I’d heard great things about Holly Black – and after initially taking me a couple of chapters to get into, White Cat was a great introduction to her writing. The concepts reminded me that I’ve been reading a lot of ‘typical’ YA Fantasy, and while I love a well-written typical fantasy, White Cat felt like the breath of fresh air I hadn’t realised I’d been missing!

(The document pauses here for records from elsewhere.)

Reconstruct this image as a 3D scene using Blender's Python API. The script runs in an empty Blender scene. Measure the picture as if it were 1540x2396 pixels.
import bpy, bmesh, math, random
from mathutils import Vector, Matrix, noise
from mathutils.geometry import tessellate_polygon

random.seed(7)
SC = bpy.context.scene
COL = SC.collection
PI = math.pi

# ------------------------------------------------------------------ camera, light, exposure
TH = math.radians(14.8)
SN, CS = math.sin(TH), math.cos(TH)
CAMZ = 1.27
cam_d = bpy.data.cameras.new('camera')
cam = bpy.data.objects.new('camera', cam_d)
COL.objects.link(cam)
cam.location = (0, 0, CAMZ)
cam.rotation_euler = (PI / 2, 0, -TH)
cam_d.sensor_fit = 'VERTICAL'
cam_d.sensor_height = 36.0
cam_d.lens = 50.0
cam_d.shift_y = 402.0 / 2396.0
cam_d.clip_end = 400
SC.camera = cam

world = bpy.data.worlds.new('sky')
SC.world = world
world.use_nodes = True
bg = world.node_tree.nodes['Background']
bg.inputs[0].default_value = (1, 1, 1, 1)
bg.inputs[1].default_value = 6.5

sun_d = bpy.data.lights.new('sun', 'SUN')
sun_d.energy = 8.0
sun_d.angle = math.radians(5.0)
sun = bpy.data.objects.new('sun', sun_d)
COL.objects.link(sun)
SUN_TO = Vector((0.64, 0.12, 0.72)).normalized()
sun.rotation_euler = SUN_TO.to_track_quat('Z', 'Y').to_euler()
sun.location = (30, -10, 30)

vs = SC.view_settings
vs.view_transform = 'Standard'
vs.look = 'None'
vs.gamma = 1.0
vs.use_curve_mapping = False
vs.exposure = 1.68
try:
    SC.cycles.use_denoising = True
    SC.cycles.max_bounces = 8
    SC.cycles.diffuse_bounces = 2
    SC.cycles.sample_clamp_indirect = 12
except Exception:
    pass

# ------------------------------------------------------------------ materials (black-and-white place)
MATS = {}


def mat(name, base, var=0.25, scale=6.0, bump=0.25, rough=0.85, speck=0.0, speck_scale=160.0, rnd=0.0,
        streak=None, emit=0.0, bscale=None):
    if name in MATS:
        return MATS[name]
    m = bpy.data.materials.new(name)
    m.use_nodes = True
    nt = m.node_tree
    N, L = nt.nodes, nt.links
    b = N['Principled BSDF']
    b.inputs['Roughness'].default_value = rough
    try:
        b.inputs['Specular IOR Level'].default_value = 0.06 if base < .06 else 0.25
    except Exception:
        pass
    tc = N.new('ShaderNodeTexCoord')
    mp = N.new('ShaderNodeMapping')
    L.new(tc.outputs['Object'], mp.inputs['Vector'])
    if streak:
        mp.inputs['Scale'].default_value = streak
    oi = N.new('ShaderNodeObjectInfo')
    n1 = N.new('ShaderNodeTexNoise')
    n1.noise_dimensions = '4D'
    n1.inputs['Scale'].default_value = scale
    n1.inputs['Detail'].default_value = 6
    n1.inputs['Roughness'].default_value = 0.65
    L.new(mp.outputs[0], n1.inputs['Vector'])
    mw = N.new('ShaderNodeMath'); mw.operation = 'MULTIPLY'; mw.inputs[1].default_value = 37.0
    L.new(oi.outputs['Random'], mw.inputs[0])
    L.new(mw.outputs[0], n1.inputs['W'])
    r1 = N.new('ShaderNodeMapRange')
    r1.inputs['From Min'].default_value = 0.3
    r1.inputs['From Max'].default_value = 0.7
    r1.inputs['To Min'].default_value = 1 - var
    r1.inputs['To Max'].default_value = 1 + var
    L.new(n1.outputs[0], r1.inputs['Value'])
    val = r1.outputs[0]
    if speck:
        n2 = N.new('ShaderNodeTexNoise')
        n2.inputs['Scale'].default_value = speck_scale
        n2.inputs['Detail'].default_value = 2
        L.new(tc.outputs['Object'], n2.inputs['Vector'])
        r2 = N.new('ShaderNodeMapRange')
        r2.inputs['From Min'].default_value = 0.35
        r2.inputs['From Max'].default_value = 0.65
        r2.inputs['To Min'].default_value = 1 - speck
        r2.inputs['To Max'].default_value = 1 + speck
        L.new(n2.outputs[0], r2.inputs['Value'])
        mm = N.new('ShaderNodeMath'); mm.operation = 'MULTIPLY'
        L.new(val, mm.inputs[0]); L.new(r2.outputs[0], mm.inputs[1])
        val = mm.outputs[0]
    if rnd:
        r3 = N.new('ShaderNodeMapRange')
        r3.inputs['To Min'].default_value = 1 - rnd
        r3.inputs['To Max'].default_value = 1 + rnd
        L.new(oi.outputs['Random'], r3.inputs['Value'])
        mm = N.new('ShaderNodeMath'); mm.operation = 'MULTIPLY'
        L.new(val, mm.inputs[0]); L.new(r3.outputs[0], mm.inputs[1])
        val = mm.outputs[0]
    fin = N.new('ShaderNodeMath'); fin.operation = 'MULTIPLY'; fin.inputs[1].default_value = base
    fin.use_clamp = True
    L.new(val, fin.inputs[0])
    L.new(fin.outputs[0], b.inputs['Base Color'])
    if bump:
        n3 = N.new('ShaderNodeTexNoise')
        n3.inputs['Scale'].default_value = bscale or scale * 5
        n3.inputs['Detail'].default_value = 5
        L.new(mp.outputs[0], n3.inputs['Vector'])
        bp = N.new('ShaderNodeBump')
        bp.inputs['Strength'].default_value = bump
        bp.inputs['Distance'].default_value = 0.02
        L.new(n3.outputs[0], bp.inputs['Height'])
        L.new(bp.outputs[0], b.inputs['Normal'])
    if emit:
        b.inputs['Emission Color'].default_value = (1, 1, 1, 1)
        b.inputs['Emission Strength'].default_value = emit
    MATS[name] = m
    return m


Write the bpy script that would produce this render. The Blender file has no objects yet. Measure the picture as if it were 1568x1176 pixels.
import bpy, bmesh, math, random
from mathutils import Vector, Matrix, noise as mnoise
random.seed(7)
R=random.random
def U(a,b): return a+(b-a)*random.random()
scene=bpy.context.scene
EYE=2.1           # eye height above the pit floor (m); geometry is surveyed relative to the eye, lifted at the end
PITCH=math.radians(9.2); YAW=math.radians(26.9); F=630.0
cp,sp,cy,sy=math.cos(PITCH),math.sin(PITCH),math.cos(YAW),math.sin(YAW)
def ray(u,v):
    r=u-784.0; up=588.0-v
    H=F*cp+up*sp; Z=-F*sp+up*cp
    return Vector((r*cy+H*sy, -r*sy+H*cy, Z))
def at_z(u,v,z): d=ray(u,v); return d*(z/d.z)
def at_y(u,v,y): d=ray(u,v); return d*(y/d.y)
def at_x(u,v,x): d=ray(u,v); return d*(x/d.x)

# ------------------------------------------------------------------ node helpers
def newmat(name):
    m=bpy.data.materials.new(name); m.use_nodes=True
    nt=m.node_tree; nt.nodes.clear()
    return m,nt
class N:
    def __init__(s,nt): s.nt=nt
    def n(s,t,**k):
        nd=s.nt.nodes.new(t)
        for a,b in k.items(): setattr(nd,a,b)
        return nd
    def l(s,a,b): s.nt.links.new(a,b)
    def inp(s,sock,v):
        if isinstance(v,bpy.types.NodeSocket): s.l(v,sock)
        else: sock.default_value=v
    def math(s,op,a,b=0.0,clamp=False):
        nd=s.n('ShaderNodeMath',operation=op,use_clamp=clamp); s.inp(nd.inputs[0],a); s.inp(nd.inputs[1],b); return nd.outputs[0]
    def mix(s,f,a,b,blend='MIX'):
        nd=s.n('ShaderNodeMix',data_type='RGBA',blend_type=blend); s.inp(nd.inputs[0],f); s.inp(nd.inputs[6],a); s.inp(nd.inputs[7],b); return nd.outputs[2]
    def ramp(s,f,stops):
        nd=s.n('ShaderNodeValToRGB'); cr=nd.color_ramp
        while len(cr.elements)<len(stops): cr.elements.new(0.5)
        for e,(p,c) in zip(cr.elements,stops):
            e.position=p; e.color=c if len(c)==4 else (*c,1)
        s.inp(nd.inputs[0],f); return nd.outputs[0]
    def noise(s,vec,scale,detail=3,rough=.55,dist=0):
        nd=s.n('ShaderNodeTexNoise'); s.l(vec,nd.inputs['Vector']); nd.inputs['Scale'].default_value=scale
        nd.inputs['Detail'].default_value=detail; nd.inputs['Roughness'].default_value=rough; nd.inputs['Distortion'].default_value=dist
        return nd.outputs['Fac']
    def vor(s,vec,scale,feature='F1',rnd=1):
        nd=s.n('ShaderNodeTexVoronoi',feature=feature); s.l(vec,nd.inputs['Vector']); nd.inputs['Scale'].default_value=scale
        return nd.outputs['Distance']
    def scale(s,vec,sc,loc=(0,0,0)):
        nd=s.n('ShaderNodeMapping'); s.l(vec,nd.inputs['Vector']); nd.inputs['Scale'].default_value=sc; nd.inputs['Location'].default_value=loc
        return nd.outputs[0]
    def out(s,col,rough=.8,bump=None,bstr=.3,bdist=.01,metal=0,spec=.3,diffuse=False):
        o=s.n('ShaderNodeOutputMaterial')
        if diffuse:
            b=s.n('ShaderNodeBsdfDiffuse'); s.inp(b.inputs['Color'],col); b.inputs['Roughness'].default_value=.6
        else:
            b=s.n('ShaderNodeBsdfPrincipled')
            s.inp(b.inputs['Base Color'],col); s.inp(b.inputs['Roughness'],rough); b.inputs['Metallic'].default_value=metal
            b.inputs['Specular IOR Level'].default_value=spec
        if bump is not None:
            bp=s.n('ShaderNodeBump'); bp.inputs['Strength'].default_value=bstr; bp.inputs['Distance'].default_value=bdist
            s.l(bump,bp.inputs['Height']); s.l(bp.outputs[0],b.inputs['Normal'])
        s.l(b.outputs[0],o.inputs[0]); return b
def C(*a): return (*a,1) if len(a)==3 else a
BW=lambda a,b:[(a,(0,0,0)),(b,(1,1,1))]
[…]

Cassel is an antihero. In a broad sense, the magic of the world is feared and hidden, yet in Cassel’s immediate circle, being a curse workers means inclusion, power and acceptance. His whole life he’s felt on the outer with his family, particularly his brothers, because he wasn’t born a worker. Yet he doesn’t quite fit in with his school friends either, and constantly tries to act like the person he thinks he’s supposed to be. Although the predictable plot would take Cassel from powerless to top of the heap, Black writes in a way that doesn’t feel obvious or predictable. The first person narrative allows for the reader to learn about Cassel’s past (as well as his present and immediate future) while he discovers it himself.

The portrayal of magic as hand to skin contact is brilliantly done, and the different types of curse workers ingenious. If there are books that use similar concepts, I certainly haven’t read them. Blacks’ characters demonstrate real humanity – and I feel like she explores the darker side of man’s nature in a deep and reflective way. There are seemingly no stereotypical ‘good guys’, as even Cassel himself is a criminal by birth and nature.

Lila’s character stunned me at first, as I realised that I expected her to be passive and feminine. She is neither of these things. Yes, she wants to win her father’s approval, but her nature allows her to be brutal and cruel in a way that negates any feelings of pity the reader may have towards her. Once I got over my shock at this female representation, I realised how narrow many feminine moulds can be.

Ultimately, White Cat presents a refreshingly dark and dystopial world that isn’t so far from our own. The ending sets the sequel up nicely, without feeling like the story had no conclusion. I look forward to reading book #2!